World Bank aiding ERC on fine-tuning financial model for offshore wind pricing
Melbourne, Australia—The World Bank Group is helping the Energy Regulatory Commission (ERC) tighten cost controls, primarily for indexation, on firming up a financial model that will make offshore wind projects commercially viable ahead of the 5th green energy auction (GEA-5) that will be administered by the Department of Energy (DOE).
Sharon Ocampo-Montañer, director of the Market Operations Service (MOS) of the ERC, told attendees at the recently concluded APAC Wind Energy Summit that the regulatory body is still grappling to pin down a viable pricing structure for the first wave of fixed-bottom offshore wind projects that are slated for the auction ring later this year.
“We’re also being assisted by the World Bank, updating on the cost parameters, looking into the financial model. We have to go back to the financial model mainly because under the draft TOR (terms of reference) of the DOE, it now allows for indexation one-time,” she said.
Montañer expounded that “the developers can avail of this indexation adjustment from the time of award to commercial operations – so we have to put that also in the model.”
As stipulated under the draft TOR for GEA-5, “the GET (green energy tariff) shall be subject to a one-time adjustment,” which was specified to be aligned with Section 17 of the Green Energy Auction Program (GEAP) guidelines.
The TOR further prescribed that “the adjustment shall account for the period between the date of COA (certificate of authority) and the DCD (delivery commencement date) of the offshore wind facility.”
The ERC official explained that the World Bank supports establishing precise cost parameters for indexation or identifying the critical levers that can safeguard investment viability and ensure project developers can finance offshore wind installations with confidence that they can recoup a reasonable return on their invested capital.
“We need to update most of the parameters and go back to the financial model because we have to take into account all those provisions in the TOR,” she stressed, qualifying that these are all still under careful evaluation by the ERC.
Transparency in pricing
Ann Margret Francisco, country manager of Global Wind Energy Council (GWEC)-Philippines, noted “we have to be honest that the first offshore wind projects will cost more than other onshore RE technologies…but with the right policy design, we can cut financing costs and bring tariffs down over the next GEA rounds.”
She added “what’s equally important is transparency: showing consumers not only the overall cost impact (based on DOE presented simulation) …but also the socio-economic benefits – local jobs, new industries and knowledge transfer.

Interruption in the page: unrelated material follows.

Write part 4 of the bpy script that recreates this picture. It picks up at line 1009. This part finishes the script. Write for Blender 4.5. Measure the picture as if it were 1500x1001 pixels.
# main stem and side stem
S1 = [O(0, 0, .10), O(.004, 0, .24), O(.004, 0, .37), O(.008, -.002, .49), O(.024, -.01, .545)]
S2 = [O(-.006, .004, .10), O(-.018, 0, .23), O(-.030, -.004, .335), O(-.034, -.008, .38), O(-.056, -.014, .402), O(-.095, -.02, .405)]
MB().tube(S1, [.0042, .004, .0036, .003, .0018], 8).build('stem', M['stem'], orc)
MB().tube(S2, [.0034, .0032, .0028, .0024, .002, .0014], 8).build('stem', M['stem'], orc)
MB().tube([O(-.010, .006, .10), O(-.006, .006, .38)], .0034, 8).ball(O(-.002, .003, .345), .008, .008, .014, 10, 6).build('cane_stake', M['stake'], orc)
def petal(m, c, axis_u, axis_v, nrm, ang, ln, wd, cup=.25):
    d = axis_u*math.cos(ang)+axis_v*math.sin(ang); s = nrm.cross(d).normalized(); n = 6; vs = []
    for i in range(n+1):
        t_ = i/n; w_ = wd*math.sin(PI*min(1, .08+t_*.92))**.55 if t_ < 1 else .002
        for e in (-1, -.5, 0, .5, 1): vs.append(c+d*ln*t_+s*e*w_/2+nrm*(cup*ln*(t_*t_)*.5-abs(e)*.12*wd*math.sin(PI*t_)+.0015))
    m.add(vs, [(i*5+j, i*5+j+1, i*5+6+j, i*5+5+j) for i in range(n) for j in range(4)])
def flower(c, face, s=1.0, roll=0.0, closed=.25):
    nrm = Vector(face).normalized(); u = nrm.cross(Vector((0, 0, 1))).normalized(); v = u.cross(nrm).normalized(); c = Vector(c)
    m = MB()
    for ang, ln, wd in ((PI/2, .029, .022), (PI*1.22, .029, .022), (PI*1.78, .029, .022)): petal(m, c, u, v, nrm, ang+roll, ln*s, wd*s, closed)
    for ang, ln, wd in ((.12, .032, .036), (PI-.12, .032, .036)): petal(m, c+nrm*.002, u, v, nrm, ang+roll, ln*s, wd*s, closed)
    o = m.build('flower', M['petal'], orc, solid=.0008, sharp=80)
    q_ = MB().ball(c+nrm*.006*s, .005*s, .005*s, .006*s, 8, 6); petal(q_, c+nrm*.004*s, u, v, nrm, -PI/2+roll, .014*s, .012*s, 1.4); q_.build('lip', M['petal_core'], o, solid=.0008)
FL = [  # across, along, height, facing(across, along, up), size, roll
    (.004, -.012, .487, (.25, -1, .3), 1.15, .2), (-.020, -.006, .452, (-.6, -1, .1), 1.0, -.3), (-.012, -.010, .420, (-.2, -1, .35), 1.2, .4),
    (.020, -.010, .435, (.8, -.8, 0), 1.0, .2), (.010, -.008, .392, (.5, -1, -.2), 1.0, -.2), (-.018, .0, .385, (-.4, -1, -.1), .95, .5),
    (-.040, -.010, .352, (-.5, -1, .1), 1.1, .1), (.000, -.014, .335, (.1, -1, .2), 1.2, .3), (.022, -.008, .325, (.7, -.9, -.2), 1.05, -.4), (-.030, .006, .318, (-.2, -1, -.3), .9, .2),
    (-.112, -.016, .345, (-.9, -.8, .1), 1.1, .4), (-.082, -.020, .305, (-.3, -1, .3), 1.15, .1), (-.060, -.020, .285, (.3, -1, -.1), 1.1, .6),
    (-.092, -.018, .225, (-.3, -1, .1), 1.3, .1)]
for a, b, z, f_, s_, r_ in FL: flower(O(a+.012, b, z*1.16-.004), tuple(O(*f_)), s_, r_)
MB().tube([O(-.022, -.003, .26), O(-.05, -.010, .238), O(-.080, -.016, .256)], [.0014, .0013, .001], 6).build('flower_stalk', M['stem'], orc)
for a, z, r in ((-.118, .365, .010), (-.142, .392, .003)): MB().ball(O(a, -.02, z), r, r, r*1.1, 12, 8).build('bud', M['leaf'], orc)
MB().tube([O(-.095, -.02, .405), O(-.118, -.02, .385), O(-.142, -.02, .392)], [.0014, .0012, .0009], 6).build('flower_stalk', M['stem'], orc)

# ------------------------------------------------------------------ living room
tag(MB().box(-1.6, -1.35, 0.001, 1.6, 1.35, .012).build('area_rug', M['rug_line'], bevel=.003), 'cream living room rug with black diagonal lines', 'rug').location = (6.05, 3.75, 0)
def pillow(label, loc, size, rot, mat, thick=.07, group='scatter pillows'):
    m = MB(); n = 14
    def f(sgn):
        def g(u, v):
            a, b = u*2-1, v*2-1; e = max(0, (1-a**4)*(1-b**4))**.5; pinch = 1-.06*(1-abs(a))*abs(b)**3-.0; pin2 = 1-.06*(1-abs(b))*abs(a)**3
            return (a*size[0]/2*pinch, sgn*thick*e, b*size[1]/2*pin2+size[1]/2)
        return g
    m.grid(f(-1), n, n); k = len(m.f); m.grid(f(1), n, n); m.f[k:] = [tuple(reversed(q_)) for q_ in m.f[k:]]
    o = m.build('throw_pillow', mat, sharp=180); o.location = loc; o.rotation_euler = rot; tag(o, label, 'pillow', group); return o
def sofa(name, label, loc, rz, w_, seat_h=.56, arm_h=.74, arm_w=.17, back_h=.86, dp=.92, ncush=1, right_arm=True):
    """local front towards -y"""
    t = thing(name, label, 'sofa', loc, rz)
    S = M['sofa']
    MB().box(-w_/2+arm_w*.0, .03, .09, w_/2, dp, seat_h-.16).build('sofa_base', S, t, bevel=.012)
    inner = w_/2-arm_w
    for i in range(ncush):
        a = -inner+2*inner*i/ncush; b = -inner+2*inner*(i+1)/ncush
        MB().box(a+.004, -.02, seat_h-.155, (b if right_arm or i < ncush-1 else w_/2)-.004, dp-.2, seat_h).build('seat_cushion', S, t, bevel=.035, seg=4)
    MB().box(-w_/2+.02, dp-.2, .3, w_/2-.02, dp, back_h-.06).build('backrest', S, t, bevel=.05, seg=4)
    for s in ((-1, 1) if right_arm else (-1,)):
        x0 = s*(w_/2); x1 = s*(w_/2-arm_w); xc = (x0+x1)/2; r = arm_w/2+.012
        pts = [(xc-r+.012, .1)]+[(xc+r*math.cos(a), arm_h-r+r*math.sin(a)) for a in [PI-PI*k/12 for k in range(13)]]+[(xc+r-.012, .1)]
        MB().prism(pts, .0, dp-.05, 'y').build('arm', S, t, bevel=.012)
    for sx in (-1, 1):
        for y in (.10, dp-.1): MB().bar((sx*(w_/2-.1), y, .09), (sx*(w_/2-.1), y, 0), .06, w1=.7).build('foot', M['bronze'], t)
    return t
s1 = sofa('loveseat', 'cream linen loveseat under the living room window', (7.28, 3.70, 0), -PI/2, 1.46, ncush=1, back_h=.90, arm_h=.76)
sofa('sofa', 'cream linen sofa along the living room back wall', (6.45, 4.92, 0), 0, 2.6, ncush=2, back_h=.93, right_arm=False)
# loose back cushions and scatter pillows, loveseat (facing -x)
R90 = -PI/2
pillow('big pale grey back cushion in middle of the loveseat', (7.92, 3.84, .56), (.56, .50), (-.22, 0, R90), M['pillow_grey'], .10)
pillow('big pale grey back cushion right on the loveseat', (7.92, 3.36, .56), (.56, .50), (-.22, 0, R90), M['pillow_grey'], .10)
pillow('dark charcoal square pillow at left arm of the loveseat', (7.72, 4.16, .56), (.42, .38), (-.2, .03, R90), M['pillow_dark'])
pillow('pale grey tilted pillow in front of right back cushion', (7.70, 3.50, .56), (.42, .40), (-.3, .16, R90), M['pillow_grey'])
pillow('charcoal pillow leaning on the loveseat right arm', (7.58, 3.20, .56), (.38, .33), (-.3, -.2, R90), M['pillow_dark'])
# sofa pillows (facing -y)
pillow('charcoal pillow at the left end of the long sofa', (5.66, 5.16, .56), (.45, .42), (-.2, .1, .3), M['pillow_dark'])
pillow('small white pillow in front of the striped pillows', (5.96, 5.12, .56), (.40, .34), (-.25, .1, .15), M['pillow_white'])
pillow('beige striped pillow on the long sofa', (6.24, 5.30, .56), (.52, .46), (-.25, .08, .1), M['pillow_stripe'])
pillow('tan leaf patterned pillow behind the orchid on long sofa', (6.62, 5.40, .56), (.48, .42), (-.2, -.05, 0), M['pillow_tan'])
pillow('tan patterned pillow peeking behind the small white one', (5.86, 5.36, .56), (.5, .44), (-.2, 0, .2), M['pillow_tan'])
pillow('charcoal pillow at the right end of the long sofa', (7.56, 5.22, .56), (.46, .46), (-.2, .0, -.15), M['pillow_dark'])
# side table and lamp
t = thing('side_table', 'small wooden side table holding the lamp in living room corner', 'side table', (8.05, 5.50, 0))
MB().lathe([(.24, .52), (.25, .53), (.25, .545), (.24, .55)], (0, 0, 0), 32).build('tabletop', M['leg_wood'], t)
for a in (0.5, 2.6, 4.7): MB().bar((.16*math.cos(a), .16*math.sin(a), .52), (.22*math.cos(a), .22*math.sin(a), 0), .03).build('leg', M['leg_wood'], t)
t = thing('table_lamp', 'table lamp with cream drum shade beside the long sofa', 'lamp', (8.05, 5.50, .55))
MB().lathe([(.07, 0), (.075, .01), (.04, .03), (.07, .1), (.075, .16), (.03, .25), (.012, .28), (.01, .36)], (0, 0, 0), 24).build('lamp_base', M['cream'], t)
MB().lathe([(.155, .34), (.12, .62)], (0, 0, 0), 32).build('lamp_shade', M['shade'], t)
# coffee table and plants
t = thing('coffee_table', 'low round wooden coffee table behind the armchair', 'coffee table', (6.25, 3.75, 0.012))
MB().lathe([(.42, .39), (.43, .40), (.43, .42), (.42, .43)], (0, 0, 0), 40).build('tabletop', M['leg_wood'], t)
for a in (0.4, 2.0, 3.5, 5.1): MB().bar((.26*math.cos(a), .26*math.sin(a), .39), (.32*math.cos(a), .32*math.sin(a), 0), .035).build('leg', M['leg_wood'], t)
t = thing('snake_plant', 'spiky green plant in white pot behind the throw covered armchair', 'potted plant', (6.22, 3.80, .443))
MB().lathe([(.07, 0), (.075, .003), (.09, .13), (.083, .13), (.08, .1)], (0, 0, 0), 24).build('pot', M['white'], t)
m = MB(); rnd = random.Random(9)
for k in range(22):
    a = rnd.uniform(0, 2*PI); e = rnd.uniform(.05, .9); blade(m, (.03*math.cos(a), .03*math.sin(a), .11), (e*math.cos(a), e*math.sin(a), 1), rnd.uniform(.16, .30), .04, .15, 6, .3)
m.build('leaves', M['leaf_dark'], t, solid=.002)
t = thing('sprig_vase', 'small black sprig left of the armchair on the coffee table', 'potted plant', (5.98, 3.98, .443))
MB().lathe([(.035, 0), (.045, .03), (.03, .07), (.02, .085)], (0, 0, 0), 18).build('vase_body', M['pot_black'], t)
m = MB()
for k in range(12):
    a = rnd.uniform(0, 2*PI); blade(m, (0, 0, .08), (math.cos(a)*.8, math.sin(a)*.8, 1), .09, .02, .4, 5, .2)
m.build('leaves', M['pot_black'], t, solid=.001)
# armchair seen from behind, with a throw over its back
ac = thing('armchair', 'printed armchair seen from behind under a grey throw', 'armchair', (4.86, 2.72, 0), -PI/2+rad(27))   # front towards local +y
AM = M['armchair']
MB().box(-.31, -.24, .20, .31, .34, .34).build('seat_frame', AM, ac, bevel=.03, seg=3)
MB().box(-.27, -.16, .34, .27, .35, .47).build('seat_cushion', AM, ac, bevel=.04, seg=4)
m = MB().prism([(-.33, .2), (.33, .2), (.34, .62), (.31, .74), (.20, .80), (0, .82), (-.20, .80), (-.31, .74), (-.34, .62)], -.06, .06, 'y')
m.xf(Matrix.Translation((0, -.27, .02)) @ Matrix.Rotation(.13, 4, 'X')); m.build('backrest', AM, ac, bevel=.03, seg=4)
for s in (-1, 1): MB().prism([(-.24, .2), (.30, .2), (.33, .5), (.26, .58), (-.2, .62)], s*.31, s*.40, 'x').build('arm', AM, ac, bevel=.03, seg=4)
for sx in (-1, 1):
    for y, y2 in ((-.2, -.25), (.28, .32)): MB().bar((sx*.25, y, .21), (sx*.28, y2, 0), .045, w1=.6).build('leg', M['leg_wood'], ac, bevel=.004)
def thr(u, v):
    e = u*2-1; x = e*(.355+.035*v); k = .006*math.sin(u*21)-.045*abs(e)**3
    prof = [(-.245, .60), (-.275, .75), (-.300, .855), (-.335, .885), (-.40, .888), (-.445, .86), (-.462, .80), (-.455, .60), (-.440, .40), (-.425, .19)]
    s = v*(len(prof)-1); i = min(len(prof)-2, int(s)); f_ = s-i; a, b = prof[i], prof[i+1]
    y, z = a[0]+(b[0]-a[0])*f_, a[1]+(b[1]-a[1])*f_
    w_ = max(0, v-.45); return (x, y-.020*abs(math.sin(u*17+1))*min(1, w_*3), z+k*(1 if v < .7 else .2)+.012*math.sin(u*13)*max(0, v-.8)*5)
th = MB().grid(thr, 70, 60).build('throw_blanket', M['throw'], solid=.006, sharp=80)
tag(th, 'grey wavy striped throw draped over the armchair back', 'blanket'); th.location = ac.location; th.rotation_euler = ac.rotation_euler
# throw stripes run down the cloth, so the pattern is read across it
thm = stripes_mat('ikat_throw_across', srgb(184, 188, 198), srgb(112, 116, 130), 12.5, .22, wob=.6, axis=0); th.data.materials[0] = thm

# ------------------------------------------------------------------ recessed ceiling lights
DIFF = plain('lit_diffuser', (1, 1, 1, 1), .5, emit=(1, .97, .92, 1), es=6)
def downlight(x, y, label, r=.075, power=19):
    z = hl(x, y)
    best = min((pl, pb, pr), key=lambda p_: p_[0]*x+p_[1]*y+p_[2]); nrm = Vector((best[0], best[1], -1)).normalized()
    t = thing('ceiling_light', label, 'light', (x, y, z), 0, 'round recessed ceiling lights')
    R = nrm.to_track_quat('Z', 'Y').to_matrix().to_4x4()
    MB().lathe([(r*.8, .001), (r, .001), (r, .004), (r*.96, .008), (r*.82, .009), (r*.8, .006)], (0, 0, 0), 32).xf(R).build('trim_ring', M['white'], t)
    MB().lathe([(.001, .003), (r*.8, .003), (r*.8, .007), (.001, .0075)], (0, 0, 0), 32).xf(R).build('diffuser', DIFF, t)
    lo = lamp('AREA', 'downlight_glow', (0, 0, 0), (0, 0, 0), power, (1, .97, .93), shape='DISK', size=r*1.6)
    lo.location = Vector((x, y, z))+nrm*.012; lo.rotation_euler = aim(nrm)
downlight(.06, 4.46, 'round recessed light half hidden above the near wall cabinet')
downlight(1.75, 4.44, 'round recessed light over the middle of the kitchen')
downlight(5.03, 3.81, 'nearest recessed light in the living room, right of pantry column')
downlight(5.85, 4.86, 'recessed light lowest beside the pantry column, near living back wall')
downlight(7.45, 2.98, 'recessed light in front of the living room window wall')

If people can see that they are paying a small premium today to secure cheaper, more reliable power tomorrow, acceptance will follow.”
In more advanced offshore wind markets, pricing structures typically integrate economically-grounded cost indexation parameters—ranging from inflation and foreign exchange rate risk to O&M (operation and maintenance) escalations, financing or capital costs, commodity price shifts, site-specific challenges, regulatory volatility, as well as performance guarantees.
To shield developers from eroding margins, some markets have tied strike prices directly to consumer price index (CPI) swings—most notably in the United Kingdom’s contracts for difference (CfD) scheme, where inflation-driven adjustments are factored into their pricing.
In terms of project financing, this remains a major pressure point for offshore wind financial models, given their sharp sensitivity to interest rates, inflation, and shifting risk profiles. Thus, it is imperative that escalation mechanisms are woven into the financial structure to keep projects bankable even under volatile market conditions.
And while indexation is not directly tied to project siting, cost escalators are also conventionally embedded into base pricing structure—primarily those on capital expenditures (capex), operating expenses and the overall levelized cost of electricity (LCOE)—because some financing models could escalate costs as the distance stretches from the shore or the water depth increases or the required foundation for the project would become more challenging.
Beyond shaping the financial model for offshore wind pricing, Montañer divulged that the World Bank is also sharpening the ERC and DOE’s capacity in firming up non-price criteria as a core component in the tender process—as that is targeted to account for 20 percent in the evaluation of the winning bids.
As initially laid down in the DOE’s initial TOR, the non-price criteria shall be anchored on the developer’s technical readiness, progress on permitting, grid connection status, project delivery timeline, and a robust risk management plan—particularly addressing biodiversity safeguards and the rights of host communities, including the often-overlooked fisherfolk.
Francisco primarily asserted that “it is imperative to engage the fisherfolk and coastal communities early to identify all the opportunities for co-existence.”